Description of Greece

Pausanias

Pausanias. Pausanias Description of Greece, Volumes 1-4. Jones, W.H.S. (William Henry Samuel), translator; Ormerod, Henry Arderne, translator. London, New York: W. Heinemann, G.P. Putnam's Sons, 1918-1935.

Near the statue of Demosthenes is a sanctuary of Ares, where are placed two images of Aphrodite, one of Ares made by Alcamenes, and one of Athena made by a Parian of the name of Locrus. There is also an image of Enyo, made by the sons of Praxiteles. About the temple stand images of Heracles, Theseus, Apollo binding his hair with a fillet, and statues of Calades,[*](Nothing more is known of this person.) who it is said framed laws[*](Or “tunes.”) for the Athenians, and of Pindar, the statue being one of the rewards the Athenians gave him for praising them in an ode.

Hard by stand statues of Harmodius and Aristogiton, who killed Hipparchus.[*](514 B.C.) The reason of this act and the method of its execution have been related by others; of the figures some were made by Critius[*](fl. c. 445 B.C.), the old ones being the work of Antenor. When Xerxes took Athens after the Athenians had abandoned the city he took away these statues also among the spoils, but they were afterwards restored to the Athenians by Antiochus.

Before the entrance of the theater which they call the Odeum (Music Hall) are statues of Egyptian kings. They are all alike called Ptolemy, but each has his own surname. For they call one Philometor, and another Philadelphus, while the son of Lagus is called Soter, a name given him by the Rhodians. Of these, Philadelphus is he whom I have mentioned before among the eponymoi, and near him is a statue of his sister Arsinoe.
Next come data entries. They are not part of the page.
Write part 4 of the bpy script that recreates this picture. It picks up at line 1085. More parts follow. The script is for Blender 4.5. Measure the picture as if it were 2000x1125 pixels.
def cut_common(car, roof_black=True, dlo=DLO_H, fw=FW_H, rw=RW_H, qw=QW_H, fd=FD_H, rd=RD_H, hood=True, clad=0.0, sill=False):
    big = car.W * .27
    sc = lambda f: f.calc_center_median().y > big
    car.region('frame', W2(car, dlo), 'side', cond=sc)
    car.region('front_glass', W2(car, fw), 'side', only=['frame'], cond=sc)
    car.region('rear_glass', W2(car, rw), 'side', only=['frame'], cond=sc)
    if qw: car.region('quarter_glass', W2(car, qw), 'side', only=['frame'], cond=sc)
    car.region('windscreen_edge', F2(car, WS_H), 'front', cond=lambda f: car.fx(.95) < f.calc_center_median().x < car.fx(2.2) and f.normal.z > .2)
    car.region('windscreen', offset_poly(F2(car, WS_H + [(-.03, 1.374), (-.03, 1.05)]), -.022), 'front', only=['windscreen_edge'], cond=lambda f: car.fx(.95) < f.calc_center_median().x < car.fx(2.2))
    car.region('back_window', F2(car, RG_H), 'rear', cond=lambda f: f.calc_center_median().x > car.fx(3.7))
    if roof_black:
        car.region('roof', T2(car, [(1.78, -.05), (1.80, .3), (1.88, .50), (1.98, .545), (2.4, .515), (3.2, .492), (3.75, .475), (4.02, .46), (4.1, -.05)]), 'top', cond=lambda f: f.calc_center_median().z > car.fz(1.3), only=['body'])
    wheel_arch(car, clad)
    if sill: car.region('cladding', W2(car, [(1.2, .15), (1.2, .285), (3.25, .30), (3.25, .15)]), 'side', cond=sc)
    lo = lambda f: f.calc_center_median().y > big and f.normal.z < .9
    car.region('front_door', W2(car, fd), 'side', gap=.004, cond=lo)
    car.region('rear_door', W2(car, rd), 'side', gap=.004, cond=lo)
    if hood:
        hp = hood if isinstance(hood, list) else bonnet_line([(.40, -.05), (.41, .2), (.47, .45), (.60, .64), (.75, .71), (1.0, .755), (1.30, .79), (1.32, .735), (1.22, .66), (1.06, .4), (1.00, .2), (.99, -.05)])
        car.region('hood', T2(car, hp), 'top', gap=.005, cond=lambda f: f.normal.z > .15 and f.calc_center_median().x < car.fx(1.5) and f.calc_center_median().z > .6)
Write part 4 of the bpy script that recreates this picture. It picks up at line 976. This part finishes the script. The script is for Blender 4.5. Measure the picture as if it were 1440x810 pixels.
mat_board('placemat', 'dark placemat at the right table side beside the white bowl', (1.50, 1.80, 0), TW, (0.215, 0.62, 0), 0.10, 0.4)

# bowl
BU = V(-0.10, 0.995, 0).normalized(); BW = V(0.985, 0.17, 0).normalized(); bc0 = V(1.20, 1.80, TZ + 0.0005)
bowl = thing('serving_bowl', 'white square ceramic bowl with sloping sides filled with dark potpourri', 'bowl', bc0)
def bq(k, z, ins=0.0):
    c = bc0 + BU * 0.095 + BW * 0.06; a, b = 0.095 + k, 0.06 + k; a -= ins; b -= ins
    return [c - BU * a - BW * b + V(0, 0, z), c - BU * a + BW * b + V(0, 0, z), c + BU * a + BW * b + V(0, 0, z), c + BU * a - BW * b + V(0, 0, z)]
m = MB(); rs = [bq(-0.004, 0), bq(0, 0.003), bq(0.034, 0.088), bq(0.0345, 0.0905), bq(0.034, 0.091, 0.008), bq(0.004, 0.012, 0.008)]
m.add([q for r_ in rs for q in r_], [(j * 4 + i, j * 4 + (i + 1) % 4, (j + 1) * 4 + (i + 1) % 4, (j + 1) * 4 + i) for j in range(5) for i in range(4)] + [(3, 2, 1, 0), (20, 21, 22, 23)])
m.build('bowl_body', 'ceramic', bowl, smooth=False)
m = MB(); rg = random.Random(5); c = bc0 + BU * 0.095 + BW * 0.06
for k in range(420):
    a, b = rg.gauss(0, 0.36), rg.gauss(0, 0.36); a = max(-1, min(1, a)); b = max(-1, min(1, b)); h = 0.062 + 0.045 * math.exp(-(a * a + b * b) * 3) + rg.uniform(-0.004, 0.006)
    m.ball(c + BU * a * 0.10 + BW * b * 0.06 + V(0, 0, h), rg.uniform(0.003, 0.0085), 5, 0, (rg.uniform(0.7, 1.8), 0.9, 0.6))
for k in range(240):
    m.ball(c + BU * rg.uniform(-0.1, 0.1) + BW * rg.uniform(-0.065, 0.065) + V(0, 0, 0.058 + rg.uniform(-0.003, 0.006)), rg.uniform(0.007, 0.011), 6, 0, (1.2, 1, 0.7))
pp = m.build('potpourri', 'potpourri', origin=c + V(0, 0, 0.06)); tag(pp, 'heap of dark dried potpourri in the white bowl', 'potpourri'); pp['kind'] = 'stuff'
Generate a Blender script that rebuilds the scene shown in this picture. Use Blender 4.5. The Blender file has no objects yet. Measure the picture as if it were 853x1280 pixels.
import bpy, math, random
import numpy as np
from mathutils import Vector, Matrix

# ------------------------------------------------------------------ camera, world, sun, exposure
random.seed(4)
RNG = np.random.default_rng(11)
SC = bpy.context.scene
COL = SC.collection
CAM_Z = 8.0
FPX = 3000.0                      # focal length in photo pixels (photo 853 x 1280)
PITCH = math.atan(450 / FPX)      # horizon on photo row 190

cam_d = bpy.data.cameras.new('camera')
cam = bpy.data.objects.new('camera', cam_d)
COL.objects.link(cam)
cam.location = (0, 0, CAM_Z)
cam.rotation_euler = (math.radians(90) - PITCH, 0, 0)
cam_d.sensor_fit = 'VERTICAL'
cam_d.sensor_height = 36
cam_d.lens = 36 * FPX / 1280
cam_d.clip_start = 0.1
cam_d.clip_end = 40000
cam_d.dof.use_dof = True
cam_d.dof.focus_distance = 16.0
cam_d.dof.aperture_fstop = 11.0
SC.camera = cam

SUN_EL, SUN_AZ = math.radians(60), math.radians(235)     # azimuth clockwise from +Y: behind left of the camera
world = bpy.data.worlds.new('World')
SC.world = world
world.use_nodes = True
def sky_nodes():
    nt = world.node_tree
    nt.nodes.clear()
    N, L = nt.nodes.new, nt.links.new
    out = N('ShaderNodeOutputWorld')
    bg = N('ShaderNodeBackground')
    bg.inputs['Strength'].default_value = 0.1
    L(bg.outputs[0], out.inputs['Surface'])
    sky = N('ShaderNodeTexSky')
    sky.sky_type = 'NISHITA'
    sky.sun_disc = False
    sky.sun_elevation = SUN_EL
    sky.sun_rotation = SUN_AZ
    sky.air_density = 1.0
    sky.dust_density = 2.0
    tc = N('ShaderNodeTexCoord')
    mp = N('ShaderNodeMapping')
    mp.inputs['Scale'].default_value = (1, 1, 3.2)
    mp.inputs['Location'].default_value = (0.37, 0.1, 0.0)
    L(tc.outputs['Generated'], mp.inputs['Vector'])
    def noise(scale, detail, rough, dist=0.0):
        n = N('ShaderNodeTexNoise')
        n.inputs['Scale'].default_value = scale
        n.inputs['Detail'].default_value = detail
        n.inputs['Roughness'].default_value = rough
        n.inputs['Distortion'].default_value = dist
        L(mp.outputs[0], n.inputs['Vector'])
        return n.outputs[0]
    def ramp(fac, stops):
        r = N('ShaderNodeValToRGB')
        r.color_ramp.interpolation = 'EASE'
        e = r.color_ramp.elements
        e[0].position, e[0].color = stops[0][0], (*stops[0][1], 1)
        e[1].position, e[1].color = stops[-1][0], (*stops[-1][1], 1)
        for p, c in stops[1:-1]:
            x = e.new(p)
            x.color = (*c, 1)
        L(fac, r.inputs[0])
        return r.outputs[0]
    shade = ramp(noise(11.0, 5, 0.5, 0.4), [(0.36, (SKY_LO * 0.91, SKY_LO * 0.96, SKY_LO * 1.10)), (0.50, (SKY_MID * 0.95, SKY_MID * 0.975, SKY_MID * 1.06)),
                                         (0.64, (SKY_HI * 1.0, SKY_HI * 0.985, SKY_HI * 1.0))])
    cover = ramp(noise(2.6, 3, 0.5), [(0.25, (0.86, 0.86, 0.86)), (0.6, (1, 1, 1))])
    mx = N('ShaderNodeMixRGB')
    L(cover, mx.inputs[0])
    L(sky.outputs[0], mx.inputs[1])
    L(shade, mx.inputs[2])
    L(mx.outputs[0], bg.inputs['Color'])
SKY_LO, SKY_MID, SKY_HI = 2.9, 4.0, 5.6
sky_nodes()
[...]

The one called Philometor is eighth in descent from Ptolemy son of Lagus, and his surname was given him in sarcastic mockery, for we know of none of the kings who was so hated by his mother. Although he was the eldest of her children she would not allow him to be called to the throne, but prevailed on his father before the call came to send him to Cyprus. Among the reasons assigned for Cleopatra's enmity towards her son is her expectation that Alexander the younger of her sons would prove more subservient, and this consideration induced her to urge the Egyptians to choose Alexander as king.

When the people offered opposition, she dispatched Alexander for the second time to Cyprus, ostensibly as general, but really because she wished by his means to make Ptolemy more afraid of her. Finally she covered with wounds those eunuchs she thought best disposed, and presented them to the people, making out that she was the victim of Ptolemy's machinations, and that he had treated the eunuchs in such a fashion. The people of Alexandria rushed to kill Ptolemy, and when he escaped on board a ship, made Alexander, who returned from Cyprus, their king.